The family lived in a relative's vacant home in Kobar, and in the fall, Rick and the two older girls attended a private school which, according to its principal, follows a US curriculum.

 

Mrs. Bargouthi said that at one point, she asked to remove the girls from an Islamic religion class after the teacher told them they should wear head scarves. She said her husband complied.

 

Bargouthi said his wife went to the US in November, then came back to Kobar and became increasingly insistent that the family return to Illinois. He said he urged her to make a life in the West Bank.

 

Mrs. Bargouthi alleged that her husband kept her a virtual prisoner. He said he encouraged her to learn Arabic and get a job. After returning to the US with her son, Mrs. Bargouthi contacted Obama, in his capacity as Illinois senator, and asked for help.

 

Fayyad, the Palestinian prime minister, confirmed that Obama asked him last week to look into the matter. Obama's Senate office also confirmed the request.

 

US consular officials said they were acting on a previous request by Mrs.
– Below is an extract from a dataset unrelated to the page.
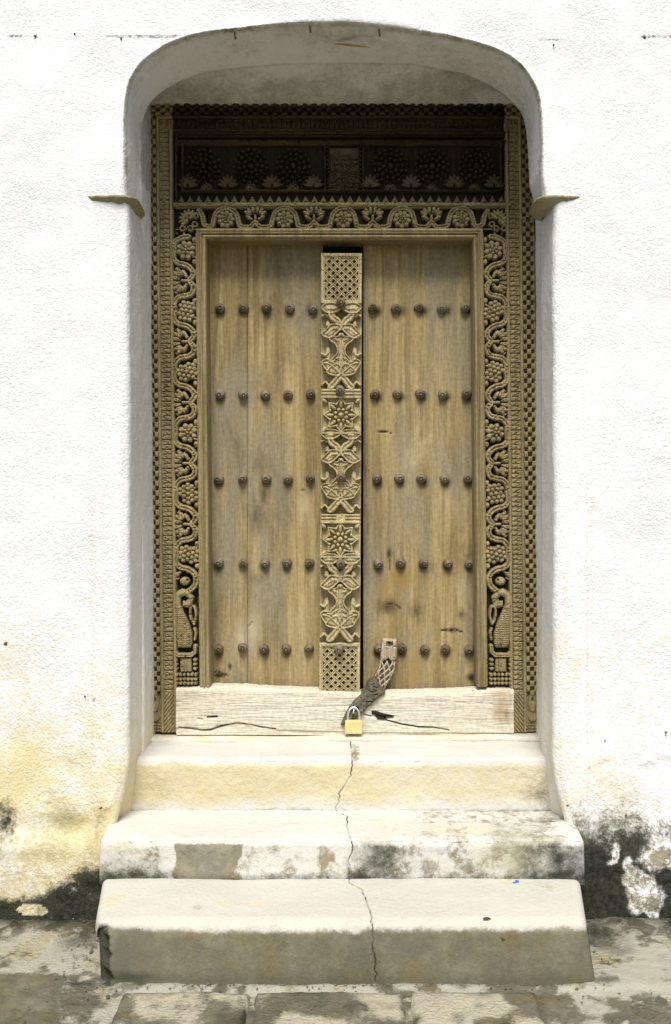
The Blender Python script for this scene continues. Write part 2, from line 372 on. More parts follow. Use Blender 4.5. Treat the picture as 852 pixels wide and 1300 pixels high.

Bargouthi to check on her daughters. 

 

She said her husband has only allowed her supervised phone contact with her daughters, and at times cut off her calls.

 

"My daughters told him they want to go America,'' she said from the Chicago suburb of Midlothian, where she works as a taxi driver. ''They don't want to be away from me.''

 

Bargouthi said he is ready to cooperate with US authorities, but wants assurances that he'll get fair hearing.

 

"I didn't do anything wrong,'' he said. ''I would do anything to clarify that, if I have a commitment that I will not be treated as a criminal or as a terrorist, as they are describing me."